> _Exercise_
Reproduce the listing that follows with no differences at all.

> _Given information_
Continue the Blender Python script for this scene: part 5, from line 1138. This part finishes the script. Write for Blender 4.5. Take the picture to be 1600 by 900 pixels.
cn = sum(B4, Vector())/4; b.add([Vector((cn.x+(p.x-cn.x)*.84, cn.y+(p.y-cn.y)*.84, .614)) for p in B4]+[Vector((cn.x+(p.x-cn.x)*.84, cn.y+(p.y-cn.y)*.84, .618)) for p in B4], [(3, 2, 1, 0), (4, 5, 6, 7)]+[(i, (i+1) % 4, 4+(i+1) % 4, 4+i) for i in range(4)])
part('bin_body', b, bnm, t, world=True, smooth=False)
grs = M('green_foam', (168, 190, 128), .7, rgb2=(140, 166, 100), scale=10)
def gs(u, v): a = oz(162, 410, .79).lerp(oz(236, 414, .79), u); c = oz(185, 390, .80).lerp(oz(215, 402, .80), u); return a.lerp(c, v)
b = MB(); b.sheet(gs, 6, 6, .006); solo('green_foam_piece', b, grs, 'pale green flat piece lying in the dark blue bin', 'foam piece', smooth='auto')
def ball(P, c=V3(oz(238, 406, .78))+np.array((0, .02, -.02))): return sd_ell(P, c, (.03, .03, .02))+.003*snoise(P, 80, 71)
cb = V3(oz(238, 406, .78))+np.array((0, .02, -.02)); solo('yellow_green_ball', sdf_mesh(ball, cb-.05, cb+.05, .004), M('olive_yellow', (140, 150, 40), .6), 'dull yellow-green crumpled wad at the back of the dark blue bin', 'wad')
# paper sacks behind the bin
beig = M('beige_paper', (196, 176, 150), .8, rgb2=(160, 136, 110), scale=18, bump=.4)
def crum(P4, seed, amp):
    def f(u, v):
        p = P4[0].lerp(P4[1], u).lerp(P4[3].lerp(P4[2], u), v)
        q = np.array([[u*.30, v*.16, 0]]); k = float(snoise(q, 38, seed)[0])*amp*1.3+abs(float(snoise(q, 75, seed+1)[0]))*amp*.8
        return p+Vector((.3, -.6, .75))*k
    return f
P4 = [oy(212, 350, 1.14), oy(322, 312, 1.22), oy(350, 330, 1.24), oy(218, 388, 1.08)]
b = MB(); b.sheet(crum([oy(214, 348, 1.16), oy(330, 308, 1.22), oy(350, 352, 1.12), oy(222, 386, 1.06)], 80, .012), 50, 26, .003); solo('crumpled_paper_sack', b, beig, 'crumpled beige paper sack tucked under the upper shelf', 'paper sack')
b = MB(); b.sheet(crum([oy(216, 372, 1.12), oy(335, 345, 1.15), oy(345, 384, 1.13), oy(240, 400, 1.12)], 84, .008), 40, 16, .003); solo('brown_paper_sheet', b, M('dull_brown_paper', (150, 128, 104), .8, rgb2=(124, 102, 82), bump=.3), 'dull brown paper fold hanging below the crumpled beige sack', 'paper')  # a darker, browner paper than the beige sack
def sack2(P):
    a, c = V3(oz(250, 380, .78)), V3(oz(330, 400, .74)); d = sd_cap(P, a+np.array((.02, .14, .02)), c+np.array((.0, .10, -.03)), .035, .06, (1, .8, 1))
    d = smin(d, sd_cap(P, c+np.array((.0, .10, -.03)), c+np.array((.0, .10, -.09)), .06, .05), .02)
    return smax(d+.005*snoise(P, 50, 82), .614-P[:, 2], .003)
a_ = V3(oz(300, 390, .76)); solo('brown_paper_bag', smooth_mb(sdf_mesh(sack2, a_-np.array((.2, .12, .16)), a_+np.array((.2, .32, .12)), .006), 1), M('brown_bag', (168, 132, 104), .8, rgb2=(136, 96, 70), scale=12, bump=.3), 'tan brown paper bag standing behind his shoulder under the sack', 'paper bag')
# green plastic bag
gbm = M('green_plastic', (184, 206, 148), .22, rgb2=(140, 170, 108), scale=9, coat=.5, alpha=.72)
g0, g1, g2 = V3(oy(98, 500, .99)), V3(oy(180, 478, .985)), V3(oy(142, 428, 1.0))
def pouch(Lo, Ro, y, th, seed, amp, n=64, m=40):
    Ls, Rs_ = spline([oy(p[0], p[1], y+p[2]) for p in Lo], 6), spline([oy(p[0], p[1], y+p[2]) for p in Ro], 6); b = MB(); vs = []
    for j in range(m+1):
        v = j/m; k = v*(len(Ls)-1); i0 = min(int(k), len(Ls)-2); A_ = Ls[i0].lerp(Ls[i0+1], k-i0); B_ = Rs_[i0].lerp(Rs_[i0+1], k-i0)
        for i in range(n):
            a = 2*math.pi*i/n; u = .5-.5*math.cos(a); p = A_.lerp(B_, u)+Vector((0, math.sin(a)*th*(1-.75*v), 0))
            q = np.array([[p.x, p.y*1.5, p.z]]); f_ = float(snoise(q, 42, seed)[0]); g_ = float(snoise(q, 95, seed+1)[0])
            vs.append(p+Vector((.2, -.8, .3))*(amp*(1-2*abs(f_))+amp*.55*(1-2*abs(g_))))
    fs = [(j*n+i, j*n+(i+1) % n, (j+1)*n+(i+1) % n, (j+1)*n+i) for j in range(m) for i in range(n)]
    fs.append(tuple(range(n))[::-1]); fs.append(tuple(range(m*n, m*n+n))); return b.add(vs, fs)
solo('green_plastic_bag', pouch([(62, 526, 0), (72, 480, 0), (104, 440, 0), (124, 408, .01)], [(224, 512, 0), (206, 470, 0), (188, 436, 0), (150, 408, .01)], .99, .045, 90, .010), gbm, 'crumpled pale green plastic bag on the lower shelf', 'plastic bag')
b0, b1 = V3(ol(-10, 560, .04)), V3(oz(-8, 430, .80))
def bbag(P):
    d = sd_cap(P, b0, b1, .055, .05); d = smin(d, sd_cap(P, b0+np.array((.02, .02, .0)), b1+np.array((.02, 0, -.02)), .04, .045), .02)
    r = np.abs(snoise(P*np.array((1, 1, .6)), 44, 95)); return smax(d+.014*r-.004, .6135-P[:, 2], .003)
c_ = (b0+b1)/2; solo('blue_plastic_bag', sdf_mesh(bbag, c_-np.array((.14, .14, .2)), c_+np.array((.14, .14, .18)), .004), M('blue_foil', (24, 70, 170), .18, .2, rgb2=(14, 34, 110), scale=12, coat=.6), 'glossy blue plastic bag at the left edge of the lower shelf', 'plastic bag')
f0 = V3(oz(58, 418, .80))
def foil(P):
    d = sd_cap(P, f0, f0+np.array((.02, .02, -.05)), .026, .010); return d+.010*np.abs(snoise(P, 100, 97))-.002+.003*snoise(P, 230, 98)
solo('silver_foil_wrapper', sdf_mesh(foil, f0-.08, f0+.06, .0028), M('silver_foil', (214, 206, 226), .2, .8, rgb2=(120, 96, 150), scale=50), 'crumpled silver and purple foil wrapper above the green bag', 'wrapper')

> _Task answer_
Continue the Blender Python script for this scene: part 5, from line 1138. This part finishes the script. Write for Blender 4.5. Take the picture to be 1600 by 900 pixels.
cn = sum(B4, Vector())/4; b.add([Vector((cn.x+(p.x-cn.x)*.84, cn.y+(p.y-cn.y)*.84, .614)) for p in B4]+[Vector((cn.x+(p.x-cn.x)*.84, cn.y+(p.y-cn.y)*.84, .618)) for p in B4], [(3, 2, 1, 0), (4, 5, 6, 7)]+[(i, (i+1) % 4, 4+(i+1) % 4, 4+i) for i in range(4)])
part('bin_body', b, bnm, t, world=True, smooth=False)
grs = M('green_foam', (168, 190, 128), .7, rgb2=(140, 166, 100), scale=10)
def gs(u, v): a = oz(162, 410, .79).lerp(oz(236, 414, .79), u); c = oz(185, 390, .80).lerp(oz(215, 402, .80), u); return a.lerp(c, v)
b = MB(); b.sheet(gs, 6, 6, .006); solo('green_foam_piece', b, grs, 'pale green flat piece lying in the dark blue bin', 'foam piece', smooth='auto')
def ball(P, c=V3(oz(238, 406, .78))+np.array((0, .02, -.02))): return sd_ell(P, c, (.03, .03, .02))+.003*snoise(P, 80, 71)
cb = V3(oz(238, 406, .78))+np.array((0, .02, -.02)); solo('yellow_green_ball', sdf_mesh(ball, cb-.05, cb+.05, .004), M('olive_yellow', (140, 150, 40), .6), 'dull yellow-green crumpled wad at the back of the dark blue bin', 'wad')
# paper sacks behind the bin
beig = M('beige_paper', (196, 176, 150), .8, rgb2=(160, 136, 110), scale=18, bump=.4)
def crum(P4, seed, amp):
    def f(u, v):
        p = P4[0].lerp(P4[1], u).lerp(P4[3].lerp(P4[2], u), v)
        q = np.array([[u*.30, v*.16, 0]]); k = float(snoise(q, 38, seed)[0])*amp*1.3+abs(float(snoise(q, 75, seed+1)[0]))*amp*.8
        return p+Vector((.3, -.6, .75))*k
    return f
P4 = [oy(212, 350, 1.14), oy(322, 312, 1.22), oy(350, 330, 1.24), oy(218, 388, 1.08)]
b = MB(); b.sheet(crum([oy(214, 348, 1.16), oy(330, 308, 1.22), oy(350, 352, 1.12), oy(222, 386, 1.06)], 80, .012), 50, 26, .003); solo('crumpled_paper_sack', b, beig, 'crumpled beige paper sack tucked under the upper shelf', 'paper sack')
b = MB(); b.sheet(crum([oy(216, 372, 1.12), oy(335, 345, 1.15), oy(345, 384, 1.13), oy(240, 400, 1.12)], 84, .008), 40, 16, .003); solo('brown_paper_sheet', b, M('dull_brown_paper', (150, 128, 104), .8, rgb2=(124, 102, 82), bump=.3), 'dull brown paper fold hanging below the crumpled beige sack', 'paper')  # a darker, browner paper than the beige sack
def sack2(P):
    a, c = V3(oz(250, 380, .78)), V3(oz(330, 400, .74)); d = sd_cap(P, a+np.array((.02, .14, .02)), c+np.array((.0, .10, -.03)), .035, .06, (1, .8, 1))
    d = smin(d, sd_cap(P, c+np.array((.0, .10, -.03)), c+np.array((.0, .10, -.09)), .06, .05), .02)
    return smax(d+.005*snoise(P, 50, 82), .614-P[:, 2], .003)
a_ = V3(oz(300, 390, .76)); solo('brown_paper_bag', smooth_mb(sdf_mesh(sack2, a_-np.array((.2, .12, .16)), a_+np.array((.2, .32, .12)), .006), 1), M('brown_bag', (168, 132, 104), .8, rgb2=(136, 96, 70), scale=12, bump=.3), 'tan brown paper bag standing behind his shoulder under the sack', 'paper bag')
# green plastic bag
gbm = M('green_plastic', (184, 206, 148), .22, rgb2=(140, 170, 108), scale=9, coat=.5, alpha=.72)
g0, g1, g2 = V3(oy(98, 500, .99)), V3(oy(180, 478, .985)), V3(oy(142, 428, 1.0))
def pouch(Lo, Ro, y, th, seed, amp, n=64, m=40):
    Ls, Rs_ = spline([oy(p[0], p[1], y+p[2]) for p in Lo], 6), spline([oy(p[0], p[1], y+p[2]) for p in Ro], 6); b = MB(); vs = []
    for j in range(m+1):
        v = j/m; k = v*(len(Ls)-1); i0 = min(int(k), len(Ls)-2); A_ = Ls[i0].lerp(Ls[i0+1], k-i0); B_ = Rs_[i0].lerp(Rs_[i0+1], k-i0)
        for i in range(n):
            a = 2*math.pi*i/n; u = .5-.5*math.cos(a); p = A_.lerp(B_, u)+Vector((0, math.sin(a)*th*(1-.75*v), 0))
            q = np.array([[p.x, p.y*1.5, p.z]]); f_ = float(snoise(q, 42, seed)[0]); g_ = float(snoise(q, 95, seed+1)[0])
            vs.append(p+Vector((.2, -.8, .3))*(amp*(1-2*abs(f_))+amp*.55*(1-2*abs(g_))))
    fs = [(j*n+i, j*n+(i+1) % n, (j+1)*n+(i+1) % n, (j+1)*n+i) for j in range(m) for i in range(n)]
    fs.append(tuple(range(n))[::-1]); fs.append(tuple(range(m*n, m*n+n))); return b.add(vs, fs)
solo('green_plastic_bag', pouch([(62, 526, 0), (72, 480, 0), (104, 440, 0), (124, 408, .01)], [(224, 512, 0), (206, 470, 0), (188, 436, 0), (150, 408, .01)], .99, .045, 90, .010), gbm, 'crumpled pale green plastic bag on the lower shelf', 'plastic bag')
b0, b1 = V3(ol(-10, 560, .04)), V3(oz(-8, 430, .80))
def bbag(P):
    d = sd_cap(P, b0, b1, .055, .05); d = smin(d, sd_cap(P, b0+np.array((.02, .02, .0)), b1+np.array((.02, 0, -.02)), .04, .045), .02)
    r = np.abs(snoise(P*np.array((1, 1, .6)), 44, 95)); return smax(d+.014*r-.004, .6135-P[:, 2], .003)
c_ = (b0+b1)/2; solo('blue_plastic_bag', sdf_mesh(bbag, c_-np.array((.14, .14, .2)), c_+np.array((.14, .14, .18)), .004), M('blue_foil', (24, 70, 170), .18, .2, rgb2=(14, 34, 110), scale=12, coat=.6), 'glossy blue plastic bag at the left edge of the lower shelf', 'plastic bag')
f0 = V3(oz(58, 418, .80))
def foil(P):
    d = sd_cap(P, f0, f0+np.array((.02, .02, -.05)), .026, .010); return d+.010*np.abs(snoise(P, 100, 97))-.002+.003*snoise(P, 230, 98)
solo('silver_foil_wrapper', sdf_mesh(foil, f0-.08, f0+.06, .0028), M('silver_foil', (214, 206, 226), .2, .8, rgb2=(120, 96, 150), scale=50), 'crumpled silver and purple foil wrapper above the green bag', 'wrapper')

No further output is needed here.